• **AIM OF THE EXERCISE**:
Repeat the listing in full, word for word.

• **DATASET SECTION**:
........

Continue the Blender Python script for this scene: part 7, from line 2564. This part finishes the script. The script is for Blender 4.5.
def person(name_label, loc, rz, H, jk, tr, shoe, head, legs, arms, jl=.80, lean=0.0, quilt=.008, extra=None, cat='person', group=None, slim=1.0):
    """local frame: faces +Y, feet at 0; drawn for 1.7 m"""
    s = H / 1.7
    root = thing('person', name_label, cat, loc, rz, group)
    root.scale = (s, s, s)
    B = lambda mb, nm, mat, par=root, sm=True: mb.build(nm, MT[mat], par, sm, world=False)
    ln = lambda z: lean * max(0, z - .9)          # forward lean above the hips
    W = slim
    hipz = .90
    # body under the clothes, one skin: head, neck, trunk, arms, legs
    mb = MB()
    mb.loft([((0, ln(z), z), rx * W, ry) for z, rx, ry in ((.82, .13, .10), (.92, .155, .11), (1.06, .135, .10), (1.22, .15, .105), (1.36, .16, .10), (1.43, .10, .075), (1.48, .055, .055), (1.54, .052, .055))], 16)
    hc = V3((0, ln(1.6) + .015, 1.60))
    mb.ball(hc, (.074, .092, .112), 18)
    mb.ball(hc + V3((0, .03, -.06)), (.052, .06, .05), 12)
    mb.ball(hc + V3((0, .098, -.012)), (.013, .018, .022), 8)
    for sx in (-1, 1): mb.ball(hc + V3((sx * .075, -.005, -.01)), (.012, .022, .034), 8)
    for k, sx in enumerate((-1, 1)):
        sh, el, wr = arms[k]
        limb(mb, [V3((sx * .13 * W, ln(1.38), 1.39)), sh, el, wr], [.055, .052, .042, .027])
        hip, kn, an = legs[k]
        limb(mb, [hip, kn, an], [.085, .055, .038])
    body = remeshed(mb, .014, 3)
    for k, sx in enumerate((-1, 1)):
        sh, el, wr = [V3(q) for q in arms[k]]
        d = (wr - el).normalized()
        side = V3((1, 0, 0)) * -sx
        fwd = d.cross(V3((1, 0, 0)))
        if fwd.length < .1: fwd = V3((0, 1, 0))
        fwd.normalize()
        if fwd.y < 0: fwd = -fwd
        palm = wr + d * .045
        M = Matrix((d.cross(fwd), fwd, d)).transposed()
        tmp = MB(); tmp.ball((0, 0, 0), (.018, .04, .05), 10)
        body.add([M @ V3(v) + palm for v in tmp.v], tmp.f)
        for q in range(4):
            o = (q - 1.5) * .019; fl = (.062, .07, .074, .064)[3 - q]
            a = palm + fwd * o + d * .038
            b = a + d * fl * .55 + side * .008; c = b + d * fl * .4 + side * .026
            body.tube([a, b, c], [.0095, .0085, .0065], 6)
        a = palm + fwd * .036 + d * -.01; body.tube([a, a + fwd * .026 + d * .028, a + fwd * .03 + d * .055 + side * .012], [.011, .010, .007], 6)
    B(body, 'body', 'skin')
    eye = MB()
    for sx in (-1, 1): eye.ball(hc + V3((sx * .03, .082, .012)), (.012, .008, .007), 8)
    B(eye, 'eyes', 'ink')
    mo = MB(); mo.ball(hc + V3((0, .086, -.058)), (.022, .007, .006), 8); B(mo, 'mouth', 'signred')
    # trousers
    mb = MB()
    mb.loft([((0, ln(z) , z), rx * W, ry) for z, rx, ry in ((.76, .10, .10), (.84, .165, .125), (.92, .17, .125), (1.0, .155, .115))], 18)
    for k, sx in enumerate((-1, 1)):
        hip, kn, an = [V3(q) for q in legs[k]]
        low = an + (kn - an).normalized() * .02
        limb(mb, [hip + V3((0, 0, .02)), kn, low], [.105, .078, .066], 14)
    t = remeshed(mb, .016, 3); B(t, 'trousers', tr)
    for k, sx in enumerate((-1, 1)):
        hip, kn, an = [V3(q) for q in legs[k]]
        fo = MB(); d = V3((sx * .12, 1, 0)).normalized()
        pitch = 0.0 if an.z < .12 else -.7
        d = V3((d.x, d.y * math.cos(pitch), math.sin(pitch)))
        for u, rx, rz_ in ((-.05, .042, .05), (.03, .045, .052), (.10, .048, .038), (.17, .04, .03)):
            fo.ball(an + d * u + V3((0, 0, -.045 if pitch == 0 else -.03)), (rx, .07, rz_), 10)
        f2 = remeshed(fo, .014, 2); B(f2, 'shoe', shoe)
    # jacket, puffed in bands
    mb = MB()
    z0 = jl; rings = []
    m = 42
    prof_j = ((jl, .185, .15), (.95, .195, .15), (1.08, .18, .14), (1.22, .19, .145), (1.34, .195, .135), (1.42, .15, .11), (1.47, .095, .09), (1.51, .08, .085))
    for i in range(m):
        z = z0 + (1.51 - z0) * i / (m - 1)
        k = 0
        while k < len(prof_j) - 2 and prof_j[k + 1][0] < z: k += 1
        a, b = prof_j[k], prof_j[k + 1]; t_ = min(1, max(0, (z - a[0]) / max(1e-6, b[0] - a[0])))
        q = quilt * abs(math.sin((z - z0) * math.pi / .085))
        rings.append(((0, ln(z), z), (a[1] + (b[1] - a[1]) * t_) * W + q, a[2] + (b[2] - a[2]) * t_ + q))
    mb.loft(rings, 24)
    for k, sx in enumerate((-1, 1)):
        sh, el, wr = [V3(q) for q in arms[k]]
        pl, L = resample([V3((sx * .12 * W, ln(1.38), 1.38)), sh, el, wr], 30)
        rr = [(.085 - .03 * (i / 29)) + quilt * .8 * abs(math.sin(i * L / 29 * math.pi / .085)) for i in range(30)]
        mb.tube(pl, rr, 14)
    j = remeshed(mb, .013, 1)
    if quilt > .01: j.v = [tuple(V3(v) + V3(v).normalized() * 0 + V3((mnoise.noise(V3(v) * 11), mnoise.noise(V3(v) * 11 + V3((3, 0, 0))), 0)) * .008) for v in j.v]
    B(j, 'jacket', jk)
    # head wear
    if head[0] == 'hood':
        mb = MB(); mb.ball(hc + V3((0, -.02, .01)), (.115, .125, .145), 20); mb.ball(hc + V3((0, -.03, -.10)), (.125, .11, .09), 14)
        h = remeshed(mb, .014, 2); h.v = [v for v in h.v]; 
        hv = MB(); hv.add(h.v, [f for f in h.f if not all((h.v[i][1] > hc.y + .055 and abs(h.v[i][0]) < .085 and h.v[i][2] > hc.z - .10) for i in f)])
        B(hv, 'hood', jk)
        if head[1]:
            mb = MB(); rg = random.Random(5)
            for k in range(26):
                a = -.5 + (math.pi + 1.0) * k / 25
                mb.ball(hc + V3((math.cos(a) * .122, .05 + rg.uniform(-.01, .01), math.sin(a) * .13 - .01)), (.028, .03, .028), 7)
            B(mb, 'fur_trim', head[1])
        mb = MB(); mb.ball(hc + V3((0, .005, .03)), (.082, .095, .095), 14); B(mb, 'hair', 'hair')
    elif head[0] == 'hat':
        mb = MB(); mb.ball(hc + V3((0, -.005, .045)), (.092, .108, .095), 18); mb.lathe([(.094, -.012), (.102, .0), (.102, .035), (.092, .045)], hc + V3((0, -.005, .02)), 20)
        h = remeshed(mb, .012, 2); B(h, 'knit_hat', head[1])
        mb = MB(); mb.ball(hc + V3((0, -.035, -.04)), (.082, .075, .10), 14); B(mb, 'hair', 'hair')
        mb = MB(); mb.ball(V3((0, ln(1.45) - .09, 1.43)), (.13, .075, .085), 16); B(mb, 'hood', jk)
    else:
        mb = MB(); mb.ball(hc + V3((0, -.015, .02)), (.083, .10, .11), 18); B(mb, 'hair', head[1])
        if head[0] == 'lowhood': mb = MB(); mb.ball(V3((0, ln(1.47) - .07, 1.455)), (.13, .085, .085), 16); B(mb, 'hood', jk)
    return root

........

• **EXERCISE OUTPUT**:
Continue the Blender Python script for this scene: part 7, from line 2564. This part finishes the script. The script is for Blender 4.5.
def person(name_label, loc, rz, H, jk, tr, shoe, head, legs, arms, jl=.80, lean=0.0, quilt=.008, extra=None, cat='person', group=None, slim=1.0):
    """local frame: faces +Y, feet at 0; drawn for 1.7 m"""
    s = H / 1.7
    root = thing('person', name_label, cat, loc, rz, group)
    root.scale = (s, s, s)
    B = lambda mb, nm, mat, par=root, sm=True: mb.build(nm, MT[mat], par, sm, world=False)
    ln = lambda z: lean * max(0, z - .9)          # forward lean above the hips
    W = slim
    hipz = .90
    # body under the clothes, one skin: head, neck, trunk, arms, legs
    mb = MB()
    mb.loft([((0, ln(z), z), rx * W, ry) for z, rx, ry in ((.82, .13, .10), (.92, .155, .11), (1.06, .135, .10), (1.22, .15, .105), (1.36, .16, .10), (1.43, .10, .075), (1.48, .055, .055), (1.54, .052, .055))], 16)
    hc = V3((0, ln(1.6) + .015, 1.60))
    mb.ball(hc, (.074, .092, .112), 18)
    mb.ball(hc + V3((0, .03, -.06)), (.052, .06, .05), 12)
    mb.ball(hc + V3((0, .098, -.012)), (.013, .018, .022), 8)
    for sx in (-1, 1): mb.ball(hc + V3((sx * .075, -.005, -.01)), (.012, .022, .034), 8)
    for k, sx in enumerate((-1, 1)):
        sh, el, wr = arms[k]
        limb(mb, [V3((sx * .13 * W, ln(1.38), 1.39)), sh, el, wr], [.055, .052, .042, .027])
        hip, kn, an = legs[k]
        limb(mb, [hip, kn, an], [.085, .055, .038])
    body = remeshed(mb, .014, 3)
    for k, sx in enumerate((-1, 1)):
        sh, el, wr = [V3(q) for q in arms[k]]
        d = (wr - el).normalized()
        side = V3((1, 0, 0)) * -sx
        fwd = d.cross(V3((1, 0, 0)))
        if fwd.length < .1: fwd = V3((0, 1, 0))
        fwd.normalize()
        if fwd.y < 0: fwd = -fwd
        palm = wr + d * .045
        M = Matrix((d.cross(fwd), fwd, d)).transposed()
        tmp = MB(); tmp.ball((0, 0, 0), (.018, .04, .05), 10)
        body.add([M @ V3(v) + palm for v in tmp.v], tmp.f)
        for q in range(4):
            o = (q - 1.5) * .019; fl = (.062, .07, .074, .064)[3 - q]
            a = palm + fwd * o + d * .038
            b = a + d * fl * .55 + side * .008; c = b + d * fl * .4 + side * .026
            body.tube([a, b, c], [.0095, .0085, .0065], 6)
        a = palm + fwd * .036 + d * -.01; body.tube([a, a + fwd * .026 + d * .028, a + fwd * .03 + d * .055 + side * .012], [.011, .010, .007], 6)
    B(body, 'body', 'skin')
    eye = MB()
    for sx in (-1, 1): eye.ball(hc + V3((sx * .03, .082, .012)), (.012, .008, .007), 8)
    B(eye, 'eyes', 'ink')
    mo = MB(); mo.ball(hc + V3((0, .086, -.058)), (.022, .007, .006), 8); B(mo, 'mouth', 'signred')
    # trousers
    mb = MB()
    mb.loft([((0, ln(z) , z), rx * W, ry) for z, rx, ry in ((.76, .10, .10), (.84, .165, .125), (.92, .17, .125), (1.0, .155, .115))], 18)
    for k, sx in enumerate((-1, 1)):
        hip, kn, an = [V3(q) for q in legs[k]]
        low = an + (kn - an).normalized() * .02
        limb(mb, [hip + V3((0, 0, .02)), kn, low], [.105, .078, .066], 14)
    t = remeshed(mb, .016, 3); B(t, 'trousers', tr)
    for k, sx in enumerate((-1, 1)):
        hip, kn, an = [V3(q) for q in legs[k]]
        fo = MB(); d = V3((sx * .12, 1, 0)).normalized()
        pitch = 0.0 if an.z < .12 else -.7
        d = V3((d.x, d.y * math.cos(pitch), math.sin(pitch)))
        for u, rx, rz_ in ((-.05, .042, .05), (.03, .045, .052), (.10, .048, .038), (.17, .04, .03)):
            fo.ball(an + d * u + V3((0, 0, -.045 if pitch == 0 else -.03)), (rx, .07, rz_), 10)
        f2 = remeshed(fo, .014, 2); B(f2, 'shoe', shoe)
    # jacket, puffed in bands
    mb = MB()
    z0 = jl; rings = []
    m = 42
    prof_j = ((jl, .185, .15), (.95, .195, .15), (1.08, .18, .14), (1.22, .19, .145), (1.34, .195, .135), (1.42, .15, .11), (1.47, .095, .09), (1.51, .08, .085))
    for i in range(m):
        z = z0 + (1.51 - z0) * i / (m - 1)
        k = 0
        while k < len(prof_j) - 2 and prof_j[k + 1][0] < z: k += 1
        a, b = prof_j[k], prof_j[k + 1]; t_ = min(1, max(0, (z - a[0]) / max(1e-6, b[0] - a[0])))
        q = quilt * abs(math.sin((z - z0) * math.pi / .085))
        rings.append(((0, ln(z), z), (a[1] + (b[1] - a[1]) * t_) * W + q, a[2] + (b[2] - a[2]) * t_ + q))
    mb.loft(rings, 24)
    for k, sx in enumerate((-1, 1)):
        sh, el, wr = [V3(q) for q in arms[k]]
        pl, L = resample([V3((sx * .12 * W, ln(1.38), 1.38)), sh, el, wr], 30)
        rr = [(.085 - .03 * (i / 29)) + quilt * .8 * abs(math.sin(i * L / 29 * math.pi / .085)) for i in range(30)]
        mb.tube(pl, rr, 14)
    j = remeshed(mb, .013, 1)
    if quilt > .01: j.v = [tuple(V3(v) + V3(v).normalized() * 0 + V3((mnoise.noise(V3(v) * 11), mnoise.noise(V3(v) * 11 + V3((3, 0, 0))), 0)) * .008) for v in j.v]
    B(j, 'jacket', jk)
    # head wear
    if head[0] == 'hood':
        mb = MB(); mb.ball(hc + V3((0, -.02, .01)), (.115, .125, .145), 20); mb.ball(hc + V3((0, -.03, -.10)), (.125, .11, .09), 14)
        h = remeshed(mb, .014, 2); h.v = [v for v in h.v]; 
        hv = MB(); hv.add(h.v, [f for f in h.f if not all((h.v[i][1] > hc.y + .055 and abs(h.v[i][0]) < .085 and h.v[i][2] > hc.z - .10) for i in f)])
        B(hv, 'hood', jk)
        if head[1]:
            mb = MB(); rg = random.Random(5)
            for k in range(26):
                a = -.5 + (math.pi + 1.0) * k / 25
                mb.ball(hc + V3((math.cos(a) * .122, .05 + rg.uniform(-.01, .01), math.sin(a) * .13 - .01)), (.028, .03, .028), 7)
            B(mb, 'fur_trim', head[1])
        mb = MB(); mb.ball(hc + V3((0, .005, .03)), (.082, .095, .095), 14); B(mb, 'hair', 'hair')
    elif head[0] == 'hat':
        mb = MB(); mb.ball(hc + V3((0, -.005, .045)), (.092, .108, .095), 18); mb.lathe([(.094, -.012), (.102, .0), (.102, .035), (.092, .045)], hc + V3((0, -.005, .02)), 20)
        h = remeshed(mb, .012, 2); B(h, 'knit_hat', head[1])
        mb = MB(); mb.ball(hc + V3((0, -.035, -.04)), (.082, .075, .10), 14); B(mb, 'hair', 'hair')
        mb = MB(); mb.ball(V3((0, ln(1.45) - .09, 1.43)), (.13, .075, .085), 16); B(mb, 'hood', jk)
    else:
        mb = MB(); mb.ball(hc + V3((0, -.015, .02)), (.083, .10, .11), 18); B(mb, 'hair', head[1])
        if head[0] == 'lowhood': mb = MB(); mb.ball(V3((0, ln(1.47) - .07, 1.455)), (.13, .085, .085), 16); B(mb, 'hood', jk)
    return root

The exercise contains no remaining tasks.